By Tom Bradley

In the Globe and Mail today, Derek DeCloet wrote an article about the aftermath of Canada’s great ‘hollowing out’ that took place from 2005 to 2007 - the period when foreigners were swooping in to buy our companies.  There was a great hue and cry about how us passive Canadians were missing the boat.  Eminent people were speaking out and the government was being pressured to do something about it.

Derek’s piece resonated with me because I wrote a ‘lone voice’ article in the Globe on the same topic in April 2007 (The Flip-side of the Foreign Takeover Binge) and because there are some enduring lessons to be learned from it.

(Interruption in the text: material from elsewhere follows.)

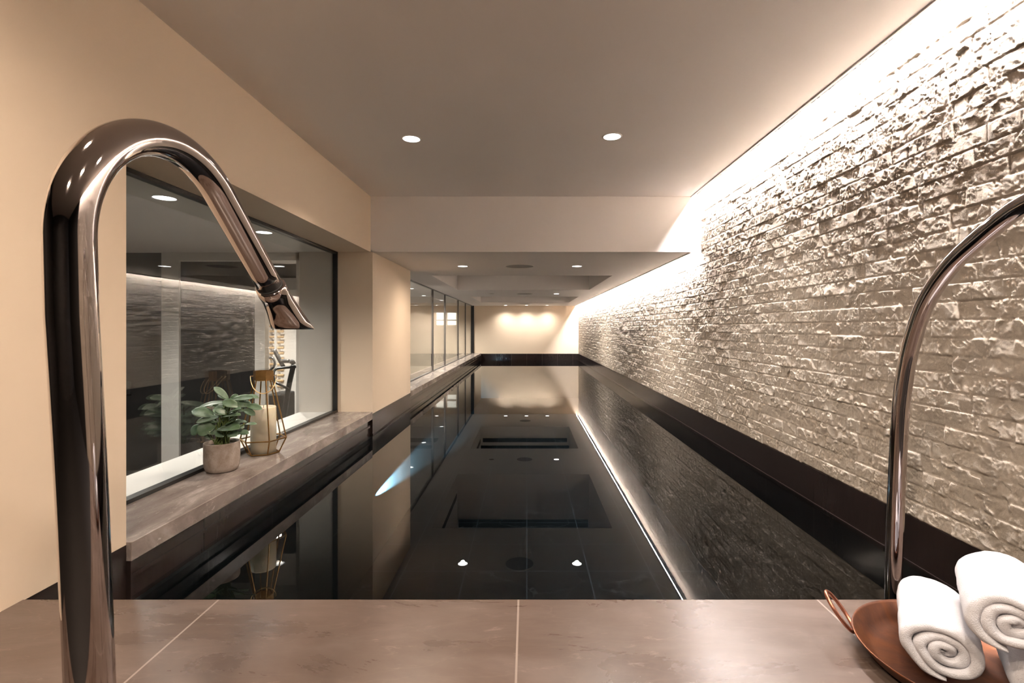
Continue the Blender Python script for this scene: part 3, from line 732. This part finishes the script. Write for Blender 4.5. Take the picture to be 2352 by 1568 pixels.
rolled_towel('white rolled towel lying on the left side of the copper tray', p1, AD, 0.285, 0.0745, 2.83, 3.3, 1.24, 0.99, 1)
rolled_towel('white rolled towel stacked on top of the other towels', p1 + PR * 0.108 - AD * 0.060 + Vector((0, 0, 0.131)), AD + Vector((0.06, -0.02, 0)), 0.285, 0.0755, 3.9, 3.1, 1.16, 0.96, 2)
rolled_towel('white rolled towel at the right frame edge under the upper one', p1 + PR * 0.190 - AD * 0.02, AD, 0.265, 0.073, 5.9, 2.8, 1.2, 1.0, 3)

# ------------------------------------------------------------------ potted plant
PP = Vector((-1.800, 2.905, ZS))
pl = empty('potted_plant', PP, 'small green succulent in a round concrete pot on the marble sill', 'plant')
rp = 0.094
lathe('pot', [(0.0, 0.0005), (rp * 0.74, 0.0005), (rp * 0.88, 0.008), (rp * 0.97, 0.03), (rp, 0.06), (rp * 1.0, 0.165), (rp * 0.985, 0.171), (rp * 0.94, 0.171), (rp * 0.93, 0.15), (rp * 0.93, 0.02)], M['pot'], pl, 56)
lathe('soil', [(0.0, 0.155), (rp * 0.5, 0.152), (rp * 0.935, 0.147)], M['soil'], pl, 40)
leaves = [(590, 430, 400, 268, 75, -.02), (590, 430, 448, 368, 55, .0), (600, 425, 712, 372, 55, .03), (620, 425, 912, 402, 80, .0), (780, 385, 978, 408, 80, .03),
          (735, 525, 500, 455, 110, -.05), (560, 450, 183, 532, 80, .02), (530, 490, 330, 512, 60, .04), (405, 640, 112, 572, 140, -.04), (570, 610, 385, 560, 135, -.05),
          (560, 605, 738, 545, 100, -.06), (640, 445, 842, 522, 100, .0), (800, 500, 1018, 552, 80, .0), (770, 550, 928, 632, 70, -.02), (480, 650, 742, 625, 95, -.07),
          (470, 645, 163, 725, 85, -.05), (425, 760, 172, 850, 170, -.05), (270, 770, 92, 870, 125, -.02), (430, 800, 724, 800, 170, -.075), (640, 712, 822, 722, 62, -.02),
          (800, 745, 950, 745, 42, .0), (700, 840, 846, 868, 70, -.03), (360, 945, 268, 880, 60, -.03), (470, 640, 430, 590, 80, -.06), (760, 470, 880, 482, 55, .03),
          (560, 880, 500, 700, 70, .02), (640, 700, 480, 690, 120, .03), (700, 620, 560, 640, 120, .04), (520, 560, 620, 480, 110, .05), (600, 780, 760, 700, 90, .03), (420, 700, 300, 620, 100, .05),
          (470, 860, 300, 800, 130, -.04), (520, 880, 420, 900, 110, -.07), (590, 860, 690, 900, 110, -.05), (560, 760, 660, 690, 110, -.05), (450, 720, 350, 700, 120, -.03),
          (660, 560, 780, 580, 90, -.02), (610, 690, 700, 640, 110, -.06), (500, 560, 400, 480, 90, .02), (660, 800, 790, 790, 80, -.01)]
bmf, bms = bmesh.new(), bmesh.new()
ps = F * 5.6
root = PP + Vector((0, 0, 0.155))
for (bx, by, tx, ty_, wd, do) in leaves:
    Y0 = PP.y + do * 0.5; Y1 = PP.y + do * 1.15
    A = at(420 + bx / 5.6, 840 + by / 5.6, Y0); B = at(420 + tx / 5.6, 840 + ty_ / 5.6, Y1)
    axis = B - A; Ln = axis.length; axis.normalize()
    tocam = (Vector((0, 0, CZ)) - A).normalized()
    nrm = Vector((0, 0, 1)) * random.uniform(0.6, 0.95) + tocam * random.uniform(0.5, 1.0) + Vector((random.uniform(-.3, .3), random.uniform(-.3, .3), 0))
    nrm = (nrm - axis * nrm.dot(axis)).normalized(); sd = axis.cross(nrm)
    W = wd / ps * PP.y * 0.80
    nl, nw = 10, 6
    top, bot = [], []
    for i in range(nl + 1):
        f = i / nl
        wv = W * (math.sin(PI * min(1, f ** 0.72)) ** 0.62) * (0.35 + 0.75 * f if f < 0.87 else 1.0) + 0.0012
        if i == nl: wv = 0.0012
        lift = nrm * (-0.16 * Ln * (f - 0.55) ** 2 + 0.0)
        r1, r2 = [], []
        for j in range(nw + 1):
            g = 2 * j / nw - 1
            edge = math.sqrt(max(0, 1 - g * g * 0.96))
            pos = A + axis * Ln * f + lift + sd * (wv * g) + nrm * (0.22 * wv * g * g)
            th_ = 0.0032 * edge * math.sin(PI * min(0.97, max(0.06, f)))
            r1.append(bmf.verts.new(pos + nrm * th_ - PP)); r2.append(bmf.verts.new(pos - nrm * th_ - PP))
        top.append(r1); bot.append(r2)
    for i in range(nl):
        for j in range(nw):
            bmf.faces.new((top[i][j], top[i][j + 1], top[i + 1][j + 1], top[i + 1][j])); bmf.faces.new((bot[i][j + 1], bot[i][j], bot[i + 1][j], bot[i + 1][j + 1]))
        for j, sgn in ((0, 1), (nw, -1)):
            q = (top[i][j], top[i + 1][j], bot[i + 1][j], bot[i][j]); bmf.faces.new(q if sgn > 0 else q[::-1])
    bmf.faces.new([*top[0], *bot[0][::-1]]); bmf.faces.new([*top[nl][::-1], *bot[nl]])
    st = root + Vector((random.uniform(-.035, .035), random.uniform(-.03, .03), -0.005))
    mid = (st + A) * 0.5 + Vector((0, 0, 0.012))
    add_tube(bms, [p - PP for p in catmull([st, mid, A], 4)], 0.0034, 8)
from_bm('foliage', bmf, M['leaf'], pl, None, True)
from_bm('stems', bms, M['stem'], pl, None, True)

# ------------------------------------------------------------------ lantern and candle
LP = Vector((-1.772, 3.31, ZS))
ln = empty('lantern', LP, 'tall brass and glass hexagonal lantern on the marble sill', 'lantern')
def hexa(r, z, a0=math.radians(12)): return [Vector((r * math.cos(a0 + k * PI / 3), r * math.sin(a0 + k * PI / 3), z)) for k in range(6)]
hb, hw, ht, hk = hexa(0.098, 0.006), hexa(0.142, 0.100), hexa(0.058, 0.493), hexa(0.060, 0.495)
def bars(name, segs, r, mat, parent, sides=6):
    bm = bmesh.new()
    for a, b in segs: add_tube(bm, [a, b], r, sides)
    return from_bm(name, bm, mat, parent)
sg = []
for k in range(6):
    k2 = (k + 1) % 6
    sg += [(hb[k], hb[k2]), (hw[k], hw[k2]), (ht[k], ht[k2]), (hb[k], hw[k]), (hw[k], ht[k])]
bars('frame', sg, 0.0048, M['brass'], ln)
bm = bmesh.new()
for k in range(6):
    k2 = (k + 1) % 6
    for q in ((hb[k], hb[k2], hw[k2], hw[k]), (hw[k], hw[k2], ht[k2], ht[k])):
        bm.faces.new([bm.verts.new(p) for p in q])
from_bm('glass', bm, M['thin_glass'], ln)
bm = bmesh.new()
o0, o1, i0, i1 = hexa(0.0635, 0.492), hexa(0.0635, 0.554), hexa(0.060, 0.492), hexa(0.060, 0.554)
V_ = [[bm.verts.new(p) for p in L_] for L_ in (o0, o1, i1, i0)]
for A, B in zip(V_, V_[1:] + V_[:1]):
    for k in range(6): bm.faces.new((A[k], A[(k + 1) % 6], B[(k + 1) % 6], B[k]))
from_bm('crown', bm, M['brass'], ln)
bm = bmesh.new(); bm.faces.new([bm.verts.new(p) for p in hexa(0.097, 0.003)]); r_ = bmesh.ops.extrude_face_region(bm, geom=bm.faces[:])
for v in r_['geom']:
    if isinstance(v, bmesh.types.BMVert): v.co.z += 0.003
from_bm('base', bm, M['brass'], ln)
# drooping wire handle hooked on two sides of the crown
hd = Vector((0.88, 0.47, 0)); fwd = Vector((0.47, -0.88, 0))
hpts = []
for k in range(25):
    a = PI * k / 24
    hpts.append(hd * (-0.076 * math.cos(a)) + fwd * (0.085 * math.sin(a) ** 0.7) + Vector((0, 0, 0.520 - 0.110 * math.sin(a) ** 0.9)))
hpts = [hd * -0.060 + Vector((0, 0, 0.520))] + hpts + [hd * 0.060 + Vector((0, 0, 0.520))]
tube('handle', hpts, 0.0032, M['brass_bright'], ln, 8)
cn = empty('candle', LP + Vector((0.0, 0.0, 0.0065)), 'thick ivory pillar candle inside the brass lantern', 'candle')
lathe('wax', [(0.0, 0.0), (0.078, 0.0), (0.078, 0.300), (0.075, 0.306), (0.06, 0.303), (0.0, 0.298)], M['candle'], cn, 48)
tube('wick', [Vector((0, 0, 0.298)), Vector((0.002, 0, 0.318))], 0.0015, M['wick'], cn, 8)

  • We are too cavalier with our hero worship.  We’re too quick to put executives, money managers and athletes up on a pedestal.  The poster boy for the binge period, Xstrata’s CEO Mick Davis, should have been lionized after his acquisition strategy generated great long-term returns, not during the feeding frenzy.
  • There are no certainties.  During 2005-07 it was a ‘given’ that China would grow forever and the commodity cycle would be ‘different this time’.  That was the overwhelming consensus because the arguments supporting the theory were well reasoned and the trend had been going on for a long time.  When an ‘uncertainty’ becomes a ‘given’, it’s time to step back and think it through.
  • It is all about price.  For the most part, the foreign predators bought good companies.  They just paid too much – ‘takeover’ price-earnings multiples for peak earnings. 

We are living through the other side of the hollowing out period now, but the lessons are still relevant.  Just as it was then, the consensus is overwhelming and the assumptions have turned into givens.

My favourite Peter Bernstein quote is as appropriate as ever:

“...in calmer moments, investors recognize their inability to know what the future holds.  In moments of extreme panic or enthusiasm, however, they become remarkably bold in their predictions: they act as though uncertainty has vanished and the outcome is beyond doubt.”